- [Task description] Start at the first line of the material below and retype each line through the one containing "rng = random.Random(11)", exactly.

- [Data extract]
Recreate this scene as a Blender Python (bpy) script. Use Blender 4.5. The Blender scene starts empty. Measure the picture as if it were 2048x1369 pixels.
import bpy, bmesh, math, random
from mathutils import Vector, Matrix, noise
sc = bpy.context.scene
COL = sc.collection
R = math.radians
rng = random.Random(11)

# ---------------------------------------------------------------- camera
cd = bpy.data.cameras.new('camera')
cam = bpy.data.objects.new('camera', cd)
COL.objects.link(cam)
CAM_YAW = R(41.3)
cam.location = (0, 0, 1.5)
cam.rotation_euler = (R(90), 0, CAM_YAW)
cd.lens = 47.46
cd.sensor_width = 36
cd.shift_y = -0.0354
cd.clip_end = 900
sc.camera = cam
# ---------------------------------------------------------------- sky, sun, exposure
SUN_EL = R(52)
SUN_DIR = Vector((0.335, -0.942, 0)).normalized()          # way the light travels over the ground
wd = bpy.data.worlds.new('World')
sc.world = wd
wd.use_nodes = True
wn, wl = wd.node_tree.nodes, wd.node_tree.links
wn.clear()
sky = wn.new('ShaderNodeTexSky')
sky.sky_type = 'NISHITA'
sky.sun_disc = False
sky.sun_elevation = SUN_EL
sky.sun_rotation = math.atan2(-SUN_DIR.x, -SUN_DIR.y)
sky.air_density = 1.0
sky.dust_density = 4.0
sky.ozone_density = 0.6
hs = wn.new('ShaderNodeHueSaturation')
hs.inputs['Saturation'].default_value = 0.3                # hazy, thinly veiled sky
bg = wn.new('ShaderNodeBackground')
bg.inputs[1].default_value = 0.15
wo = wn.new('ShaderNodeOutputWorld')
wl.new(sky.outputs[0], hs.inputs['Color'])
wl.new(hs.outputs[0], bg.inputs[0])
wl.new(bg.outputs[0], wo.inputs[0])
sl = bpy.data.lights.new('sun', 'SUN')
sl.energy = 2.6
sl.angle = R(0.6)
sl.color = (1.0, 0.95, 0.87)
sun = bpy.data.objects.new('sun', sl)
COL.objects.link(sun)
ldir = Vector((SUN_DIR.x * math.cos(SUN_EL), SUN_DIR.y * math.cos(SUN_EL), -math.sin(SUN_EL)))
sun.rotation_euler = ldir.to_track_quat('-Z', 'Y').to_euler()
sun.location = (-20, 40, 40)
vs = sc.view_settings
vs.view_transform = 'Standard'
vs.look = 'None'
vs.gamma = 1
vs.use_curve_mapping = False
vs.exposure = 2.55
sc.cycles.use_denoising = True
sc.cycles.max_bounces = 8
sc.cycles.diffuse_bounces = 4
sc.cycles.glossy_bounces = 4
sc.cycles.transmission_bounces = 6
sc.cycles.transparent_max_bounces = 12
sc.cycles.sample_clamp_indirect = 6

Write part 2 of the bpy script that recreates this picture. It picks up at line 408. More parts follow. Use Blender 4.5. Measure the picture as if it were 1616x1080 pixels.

- [Expected answer]
Recreate this scene as a Blender Python (bpy) script. Use Blender 4.5. The Blender scene starts empty. Measure the picture as if it were 2048x1369 pixels.
import bpy, bmesh, math, random
from mathutils import Vector, Matrix, noise
sc = bpy.context.scene
COL = sc.collection
R = math.radians
rng = random.Random(11)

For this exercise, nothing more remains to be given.